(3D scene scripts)

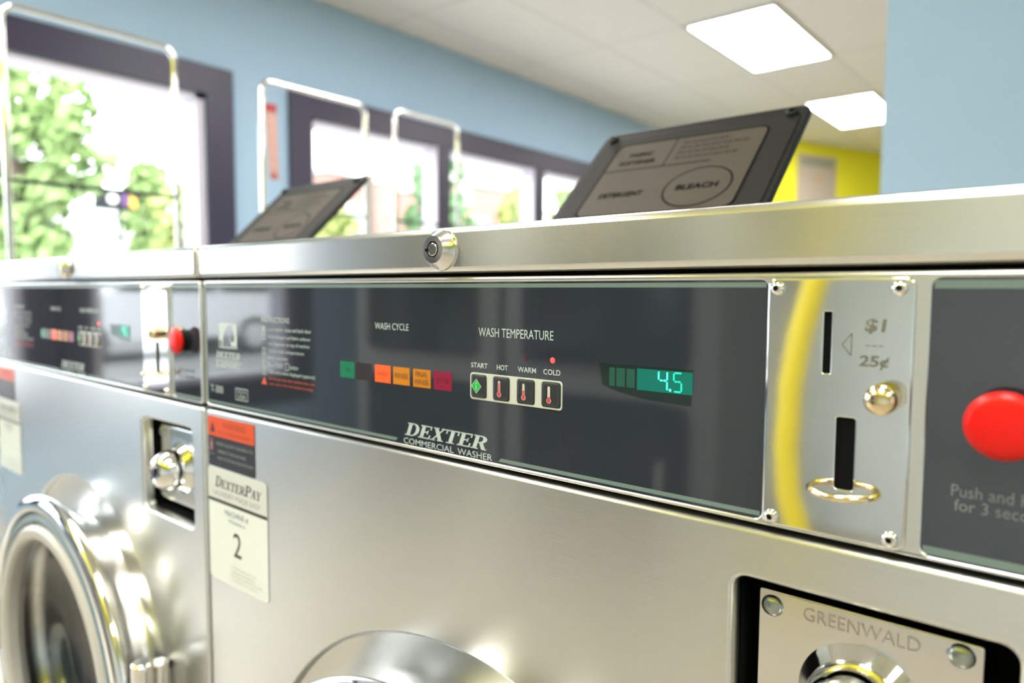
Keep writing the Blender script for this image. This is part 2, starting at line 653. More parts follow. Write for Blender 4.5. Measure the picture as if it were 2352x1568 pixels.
def wall_with_openings(name, xa, xb, y0, y1, z0, z1, opens, m):
    mb = MB()
    opens = sorted(opens)
    y = y0
    for a, b, za, zb in opens:
        if a > y:
            mb.box(xa, xb, y, a, z0, z1, m)
        mb.box(xa, xb, a, b, z0, za, m)
        mb.box(xa, xb, a, b, zb, z1, m)
        y = b
    if y < y1:
        mb.box(xa, xb, y, y1, z0, z1, m)
    return structure(mb.build(name, smooth=False))


structure(MB().box(-3.3, XR + .15, YB - .15, YF + .2, -0.08, 0.0, FLOOR).build('floor', smooth=False))
structure(MB().box(-3.3, XR + .15, YB - .15, YF + .2, ZC, ZC + 0.1, CEIL).build('ceiling', smooth=False))
wall_with_openings('wall_left', XW - 0.16, XW, YB - .1, 8.3, 0, ZC, [(a, b, Z_SILL, Z_HEAD) for a, b in WIN], BLUEWALL)
structure(MB().box(XW - .16, XR + .15, YB - .15, YB, 0, ZC, PALEW).build('wall_rear', smooth=False))
structure(MB().box(-2.40, XR, YB, -1.98, 2.10, ZC, LIME).build('wall_bulkhead', smooth=False))
structure(MB().box(XR, XR + .15, YB, YF, 0, ZC, PALEW).build('wall_right', smooth=False))
structure(MB().box(0.09, XR, 2.2, 2.36, 0, ZC, BLUEWALL).build('wall_center', smooth=False))
# lime wall running off at an angle in the far corner
A, B = Vector((-2.28, 7.66, 0)), Vector((-0.9, 10.98, 0))
dv = (B - A).normalized()
nv = Vector((-dv.y, dv.x, 0))
mb = MB()  # added tube whose mirror image stands in for a yellow camera strap
mb.loft([[tuple(A + Vector((0, 0, z))), tuple(B + Vector((0, 0, z))), tuple(B + nv * .15 + Vector((0, 0, z))), tuple(A + nv * .15 + Vector((0, 0, z)))]
         for z in (0, ZC)], LIME, cap0=True, cap1=True)
mb.box(XW - .16, -2.20, 7.85, 8.0, 0, ZC, LIME)
structure(mb.build('wall_far', smooth=False))
structure(MB().box(-1.0, XR, YF, YF + .15, 0, ZC, LIME).build('wall_back', smooth=False))


def window(k, y0, y1, mullions=()):
    """navy casing on the room side, pale reveal, navy mullions and glass"""
    t = 0.15
    mb = MB()
    for a, b, c, d in ((y0 - t, y1 + t, Z_HEAD, Z_HEAD + t), (y0 - t, y1 + t, Z_SILL - t, Z_SILL), (y0 - t, y0, Z_SILL, Z_HEAD), (y1, y1 + t, Z_SILL, Z_HEAD)):
        mb.box(XW, XW + 0.025, a, b, c, d, NAVY)
    for a, b in mullions:
        mb.box(XW - 0.12, XW + 0.02, a + .02, b, Z_SILL, Z_HEAD, NAVY)
        mb.box(XW - 0.12, XW + 0.012, a, a + .02, Z_SILL, Z_HEAD, JAMB)
    q = structure(mb.build('window_%d' % k, smooth=False))
    jb = MB()
    for a, b, c, d in ((y0, y1, Z_HEAD - .03, Z_HEAD), (y0, y1, Z_SILL, Z_SILL + .03), (y0, y0 + .03, Z_SILL, Z_HEAD), (y1 - .05, y1, Z_SILL, Z_HEAD)):
        jb.box(XW - 0.15, XW - 0.005, a, b, c, d, JAMB)
    jb.build('jamb', q, smooth=False)
    MB().box(XW - 0.115, XW - 0.107, y0, y1, Z_SILL, Z_HEAD, GLASS).build('pane', q, smooth=False)
    return q


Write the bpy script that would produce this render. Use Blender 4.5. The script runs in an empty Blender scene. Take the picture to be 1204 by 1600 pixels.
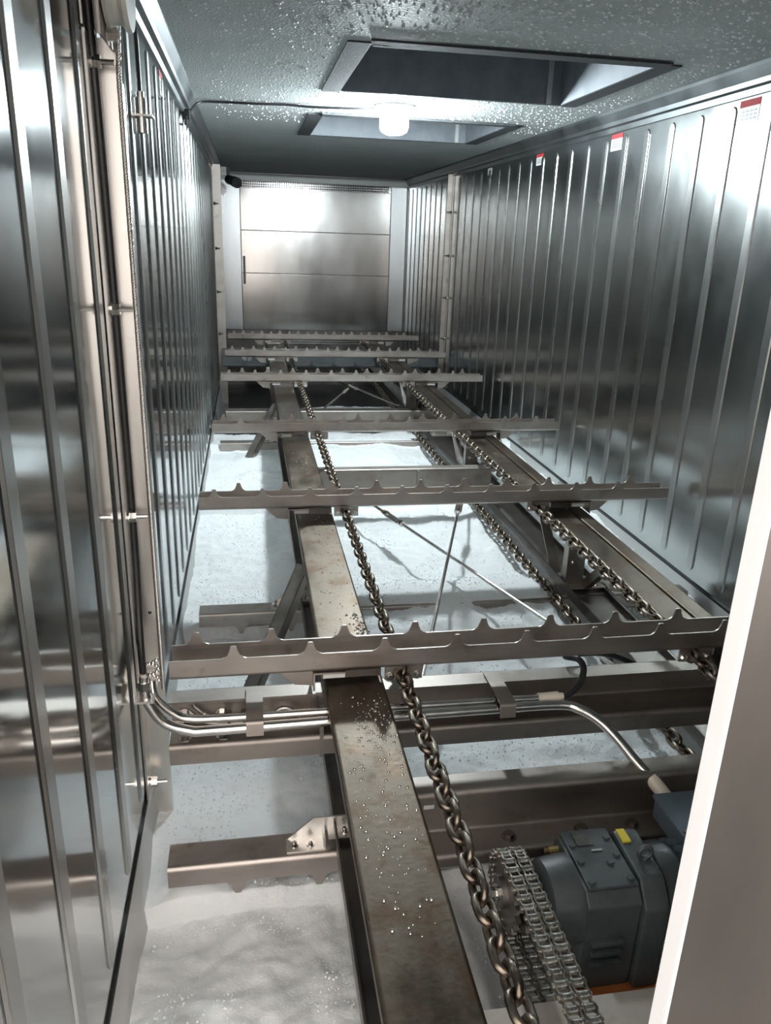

■ **Written exercise**
Quote only what lies between the first line of the records and the line containing "structure(MB().box(-1.0, XR, YF, YF", please, including both lines and excluding images.

■ **Written response**
Keep writing the Blender script for this image. This is part 2, starting at line 653. More parts follow. Write for Blender 4.5. Measure the picture as if it were 2352x1568 pixels.
def wall_with_openings(name, xa, xb, y0, y1, z0, z1, opens, m):
    mb = MB()
    opens = sorted(opens)
    y = y0
    for a, b, za, zb in opens:
        if a > y:
            mb.box(xa, xb, y, a, z0, z1, m)
        mb.box(xa, xb, a, b, z0, za, m)
        mb.box(xa, xb, a, b, zb, z1, m)
        y = b
    if y < y1:
        mb.box(xa, xb, y, y1, z0, z1, m)
    return structure(mb.build(name, smooth=False))


structure(MB().box(-3.3, XR + .15, YB - .15, YF + .2, -0.08, 0.0, FLOOR).build('floor', smooth=False))
structure(MB().box(-3.3, XR + .15, YB - .15, YF + .2, ZC, ZC + 0.1, CEIL).build('ceiling', smooth=False))
wall_with_openings('wall_left', XW - 0.16, XW, YB - .1, 8.3, 0, ZC, [(a, b, Z_SILL, Z_HEAD) for a, b in WIN], BLUEWALL)
structure(MB().box(XW - .16, XR + .15, YB - .15, YB, 0, ZC, PALEW).build('wall_rear', smooth=False))
structure(MB().box(-2.40, XR, YB, -1.98, 2.10, ZC, LIME).build('wall_bulkhead', smooth=False))
structure(MB().box(XR, XR + .15, YB, YF, 0, ZC, PALEW).build('wall_right', smooth=False))
structure(MB().box(0.09, XR, 2.2, 2.36, 0, ZC, BLUEWALL).build('wall_center', smooth=False))
# lime wall running off at an angle in the far corner
A, B = Vector((-2.28, 7.66, 0)), Vector((-0.9, 10.98, 0))
dv = (B - A).normalized()
nv = Vector((-dv.y, dv.x, 0))
mb = MB()  # added tube whose mirror image stands in for a yellow camera strap
mb.loft([[tuple(A + Vector((0, 0, z))), tuple(B + Vector((0, 0, z))), tuple(B + nv * .15 + Vector((0, 0, z))), tuple(A + nv * .15 + Vector((0, 0, z)))]
         for z in (0, ZC)], LIME, cap0=True, cap1=True)
mb.box(XW - .16, -2.20, 7.85, 8.0, 0, ZC, LIME)
structure(mb.build('wall_far', smooth=False))
structure(MB().box(-1.0, XR, YF, YF + .15, 0, ZC, LIME).build('wall_back', smooth=False))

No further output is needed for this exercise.